By this definition, computable numbers or sequences may be determined in arbitrary order, whereas uncomputable ones must proceed in one direction. To see an example of this, imagine trying to find the 100th digit after the decimal point of the fraction $1/7$ without determining earlier values.
\[\frac{1}{7} = 0.142857 \; 142857 \; 1...\]We only need to find the identity of the first five digits to determine that the 100th digit is $5$ if we know that $1/7$ is periodic with period 5 in this base. But trying to accomlish this task for $\pi$ is not possible.

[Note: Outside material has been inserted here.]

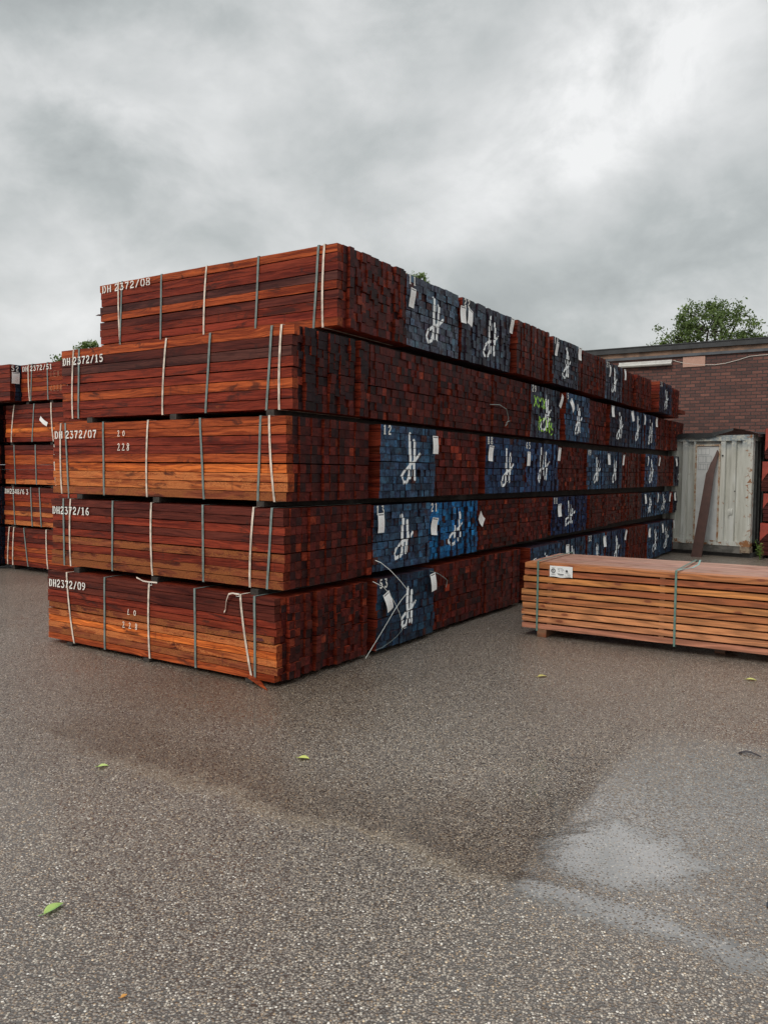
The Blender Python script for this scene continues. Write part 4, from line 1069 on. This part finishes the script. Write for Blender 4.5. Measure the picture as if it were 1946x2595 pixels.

\[\pi = 3.1415926535...\]Any method of approximation by definition start farther and ends closer to the desired value. As each addition to our decimal list increases the accuracy of approximation, each digit must be determined from left to right in sequence. If this were not so, we could find the nth digit of $\pi$ or any irrational number with a constant computational procedure. But to determine (correct) digits out of order is impossible for any approximation technique, because knowledge of one digit necessarily implies knowledge of all the precede it because they are larger. Only for exact numbers (which are equivalent to computable numbers in this strict definition) may arbitrary digits be learned with constant computation.

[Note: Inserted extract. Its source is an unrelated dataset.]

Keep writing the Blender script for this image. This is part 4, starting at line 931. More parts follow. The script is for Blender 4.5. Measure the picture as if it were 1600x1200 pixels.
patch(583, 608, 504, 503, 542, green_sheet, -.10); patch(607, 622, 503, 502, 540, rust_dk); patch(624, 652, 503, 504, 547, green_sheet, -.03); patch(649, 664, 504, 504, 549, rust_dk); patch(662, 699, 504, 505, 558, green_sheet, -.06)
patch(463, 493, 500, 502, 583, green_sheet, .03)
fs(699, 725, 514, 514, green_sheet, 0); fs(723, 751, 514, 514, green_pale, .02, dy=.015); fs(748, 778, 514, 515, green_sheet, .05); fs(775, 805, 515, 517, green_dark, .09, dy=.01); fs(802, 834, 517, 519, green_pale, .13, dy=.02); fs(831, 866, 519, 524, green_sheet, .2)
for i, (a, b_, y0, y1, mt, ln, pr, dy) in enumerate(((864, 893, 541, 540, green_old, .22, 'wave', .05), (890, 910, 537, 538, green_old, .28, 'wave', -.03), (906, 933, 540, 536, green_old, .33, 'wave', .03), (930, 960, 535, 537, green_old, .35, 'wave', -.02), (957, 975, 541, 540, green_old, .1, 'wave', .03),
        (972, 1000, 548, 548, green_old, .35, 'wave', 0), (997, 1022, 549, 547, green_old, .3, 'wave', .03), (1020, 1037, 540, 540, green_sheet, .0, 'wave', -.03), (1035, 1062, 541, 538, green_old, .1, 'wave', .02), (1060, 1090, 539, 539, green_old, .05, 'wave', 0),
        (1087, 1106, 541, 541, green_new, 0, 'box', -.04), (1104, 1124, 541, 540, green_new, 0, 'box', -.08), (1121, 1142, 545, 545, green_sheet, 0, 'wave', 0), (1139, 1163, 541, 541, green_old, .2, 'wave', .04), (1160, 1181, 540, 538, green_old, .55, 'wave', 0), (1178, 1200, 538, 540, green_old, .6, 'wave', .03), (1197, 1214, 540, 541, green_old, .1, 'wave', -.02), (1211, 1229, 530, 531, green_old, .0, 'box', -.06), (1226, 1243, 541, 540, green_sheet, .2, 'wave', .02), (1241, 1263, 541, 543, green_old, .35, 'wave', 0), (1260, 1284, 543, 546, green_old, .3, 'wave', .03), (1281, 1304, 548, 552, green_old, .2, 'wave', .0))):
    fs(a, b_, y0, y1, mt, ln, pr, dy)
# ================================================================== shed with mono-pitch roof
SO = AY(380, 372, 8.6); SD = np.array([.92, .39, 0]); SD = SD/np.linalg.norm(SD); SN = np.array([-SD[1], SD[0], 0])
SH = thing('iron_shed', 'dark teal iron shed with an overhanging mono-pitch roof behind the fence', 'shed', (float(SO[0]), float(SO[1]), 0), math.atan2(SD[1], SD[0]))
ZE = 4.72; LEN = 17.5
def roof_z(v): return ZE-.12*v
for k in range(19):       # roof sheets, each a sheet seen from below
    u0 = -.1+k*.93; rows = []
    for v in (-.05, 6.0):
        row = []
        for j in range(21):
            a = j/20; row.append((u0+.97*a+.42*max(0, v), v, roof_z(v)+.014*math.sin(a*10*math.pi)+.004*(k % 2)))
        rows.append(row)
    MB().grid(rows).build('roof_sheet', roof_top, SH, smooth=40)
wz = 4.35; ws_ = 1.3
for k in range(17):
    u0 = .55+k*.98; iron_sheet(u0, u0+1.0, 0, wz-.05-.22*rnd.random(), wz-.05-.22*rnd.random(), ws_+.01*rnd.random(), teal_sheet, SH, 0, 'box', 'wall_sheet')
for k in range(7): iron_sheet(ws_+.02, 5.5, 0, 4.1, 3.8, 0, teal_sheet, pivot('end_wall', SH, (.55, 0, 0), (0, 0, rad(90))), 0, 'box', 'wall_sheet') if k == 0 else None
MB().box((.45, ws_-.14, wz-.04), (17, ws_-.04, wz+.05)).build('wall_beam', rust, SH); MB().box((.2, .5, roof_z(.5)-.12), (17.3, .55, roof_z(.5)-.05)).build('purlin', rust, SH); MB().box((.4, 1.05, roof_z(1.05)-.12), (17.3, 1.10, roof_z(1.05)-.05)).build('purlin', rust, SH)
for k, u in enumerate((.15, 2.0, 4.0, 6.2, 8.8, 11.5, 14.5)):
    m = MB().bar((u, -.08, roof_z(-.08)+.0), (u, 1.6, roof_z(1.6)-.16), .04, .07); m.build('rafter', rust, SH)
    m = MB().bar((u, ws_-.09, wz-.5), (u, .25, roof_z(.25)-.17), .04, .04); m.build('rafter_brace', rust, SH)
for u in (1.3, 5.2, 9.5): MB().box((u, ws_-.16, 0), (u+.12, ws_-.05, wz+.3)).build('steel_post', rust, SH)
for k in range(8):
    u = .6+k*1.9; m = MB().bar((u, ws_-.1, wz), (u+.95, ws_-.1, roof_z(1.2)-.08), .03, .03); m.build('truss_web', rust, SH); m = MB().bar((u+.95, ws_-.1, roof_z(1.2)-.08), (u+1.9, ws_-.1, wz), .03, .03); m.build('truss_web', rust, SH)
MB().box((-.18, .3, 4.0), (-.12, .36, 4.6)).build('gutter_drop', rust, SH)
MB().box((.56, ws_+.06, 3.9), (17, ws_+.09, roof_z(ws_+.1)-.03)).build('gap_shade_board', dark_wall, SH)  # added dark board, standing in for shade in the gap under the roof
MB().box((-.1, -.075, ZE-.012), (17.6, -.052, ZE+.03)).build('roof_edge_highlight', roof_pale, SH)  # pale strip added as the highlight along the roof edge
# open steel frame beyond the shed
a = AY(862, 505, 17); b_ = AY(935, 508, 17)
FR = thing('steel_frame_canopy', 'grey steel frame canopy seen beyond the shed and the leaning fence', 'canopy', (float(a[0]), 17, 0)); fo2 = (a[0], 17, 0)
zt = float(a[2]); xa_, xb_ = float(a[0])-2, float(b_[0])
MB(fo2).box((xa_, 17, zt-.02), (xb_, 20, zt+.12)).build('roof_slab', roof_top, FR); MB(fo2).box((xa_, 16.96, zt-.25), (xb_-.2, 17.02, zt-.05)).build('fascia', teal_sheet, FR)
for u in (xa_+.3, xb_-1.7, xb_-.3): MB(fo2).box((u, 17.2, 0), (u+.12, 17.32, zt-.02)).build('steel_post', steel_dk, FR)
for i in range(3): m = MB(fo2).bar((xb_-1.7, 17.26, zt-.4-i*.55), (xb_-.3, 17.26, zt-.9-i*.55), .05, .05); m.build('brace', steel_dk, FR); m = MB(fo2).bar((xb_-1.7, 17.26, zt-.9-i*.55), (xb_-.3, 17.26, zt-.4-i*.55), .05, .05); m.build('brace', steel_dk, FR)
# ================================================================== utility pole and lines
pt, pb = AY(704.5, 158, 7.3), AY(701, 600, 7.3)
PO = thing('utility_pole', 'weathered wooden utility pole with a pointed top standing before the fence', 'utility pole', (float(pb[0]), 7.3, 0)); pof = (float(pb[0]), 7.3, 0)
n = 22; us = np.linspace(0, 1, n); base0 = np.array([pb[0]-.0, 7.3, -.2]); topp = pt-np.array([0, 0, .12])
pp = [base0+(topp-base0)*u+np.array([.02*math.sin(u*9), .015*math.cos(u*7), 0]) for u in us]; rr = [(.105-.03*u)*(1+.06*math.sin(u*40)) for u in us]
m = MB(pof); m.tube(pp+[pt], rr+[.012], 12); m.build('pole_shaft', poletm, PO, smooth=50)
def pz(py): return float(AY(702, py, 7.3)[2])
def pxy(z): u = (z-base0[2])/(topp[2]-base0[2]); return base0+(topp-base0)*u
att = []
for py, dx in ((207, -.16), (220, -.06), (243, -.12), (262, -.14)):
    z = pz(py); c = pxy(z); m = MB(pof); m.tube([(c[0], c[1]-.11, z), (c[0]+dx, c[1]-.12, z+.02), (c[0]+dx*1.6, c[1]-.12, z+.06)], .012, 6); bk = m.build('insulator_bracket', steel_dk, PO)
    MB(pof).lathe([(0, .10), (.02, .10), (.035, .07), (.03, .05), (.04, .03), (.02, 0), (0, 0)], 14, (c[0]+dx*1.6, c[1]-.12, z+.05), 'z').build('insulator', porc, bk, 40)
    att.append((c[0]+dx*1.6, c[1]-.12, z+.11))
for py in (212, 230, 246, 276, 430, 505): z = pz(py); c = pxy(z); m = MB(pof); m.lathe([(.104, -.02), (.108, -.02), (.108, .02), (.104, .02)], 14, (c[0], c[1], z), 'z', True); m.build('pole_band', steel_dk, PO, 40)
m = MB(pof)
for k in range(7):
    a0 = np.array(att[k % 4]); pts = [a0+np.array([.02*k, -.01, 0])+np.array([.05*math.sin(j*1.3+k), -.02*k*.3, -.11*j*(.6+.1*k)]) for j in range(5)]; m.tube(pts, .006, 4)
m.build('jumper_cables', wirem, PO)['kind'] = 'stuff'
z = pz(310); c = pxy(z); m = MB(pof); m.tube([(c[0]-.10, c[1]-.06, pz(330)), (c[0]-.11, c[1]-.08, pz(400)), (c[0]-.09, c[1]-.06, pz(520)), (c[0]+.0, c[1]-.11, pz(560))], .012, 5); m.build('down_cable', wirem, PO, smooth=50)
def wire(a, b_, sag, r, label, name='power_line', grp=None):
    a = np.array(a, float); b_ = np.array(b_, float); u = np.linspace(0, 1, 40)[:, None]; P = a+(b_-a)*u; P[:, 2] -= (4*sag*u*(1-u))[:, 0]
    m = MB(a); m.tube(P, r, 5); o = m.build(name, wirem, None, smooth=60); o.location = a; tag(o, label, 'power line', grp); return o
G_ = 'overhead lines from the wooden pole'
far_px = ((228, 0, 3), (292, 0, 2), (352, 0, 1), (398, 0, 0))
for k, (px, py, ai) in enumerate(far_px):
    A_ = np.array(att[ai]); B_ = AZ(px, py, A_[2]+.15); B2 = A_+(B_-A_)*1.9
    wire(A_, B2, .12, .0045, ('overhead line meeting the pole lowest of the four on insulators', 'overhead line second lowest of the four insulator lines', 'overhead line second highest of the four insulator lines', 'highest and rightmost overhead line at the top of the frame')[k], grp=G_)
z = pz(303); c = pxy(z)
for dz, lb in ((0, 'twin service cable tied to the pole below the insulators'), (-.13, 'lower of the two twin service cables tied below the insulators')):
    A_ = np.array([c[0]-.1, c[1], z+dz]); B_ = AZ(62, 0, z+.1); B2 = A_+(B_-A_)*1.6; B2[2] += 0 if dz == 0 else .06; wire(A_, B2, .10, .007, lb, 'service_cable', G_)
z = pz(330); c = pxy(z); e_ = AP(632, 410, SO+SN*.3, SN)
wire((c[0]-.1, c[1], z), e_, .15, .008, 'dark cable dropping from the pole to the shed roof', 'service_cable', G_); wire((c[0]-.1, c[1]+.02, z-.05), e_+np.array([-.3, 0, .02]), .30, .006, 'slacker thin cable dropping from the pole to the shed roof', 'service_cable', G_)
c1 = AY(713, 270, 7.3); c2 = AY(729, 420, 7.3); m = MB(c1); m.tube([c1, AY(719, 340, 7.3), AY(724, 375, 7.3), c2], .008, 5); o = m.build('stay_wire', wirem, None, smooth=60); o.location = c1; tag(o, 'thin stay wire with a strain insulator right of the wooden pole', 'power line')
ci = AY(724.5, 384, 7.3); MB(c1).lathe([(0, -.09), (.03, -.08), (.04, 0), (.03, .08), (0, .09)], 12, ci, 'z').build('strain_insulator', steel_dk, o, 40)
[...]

Note that this idea also applies to algorithms that do not strictly approximations, such as the Bailey-Borwein-Plouffe formula for finding desired digits of pi. Although digits prior to the one of interest are not explicitly calculated, they are implicitly, such that the higher the accuracy desired, the more elements in an infinite series must be added together. This is true for all spigot algorithms, which find digits (from larger to smaller) in sequence rather than by approximation.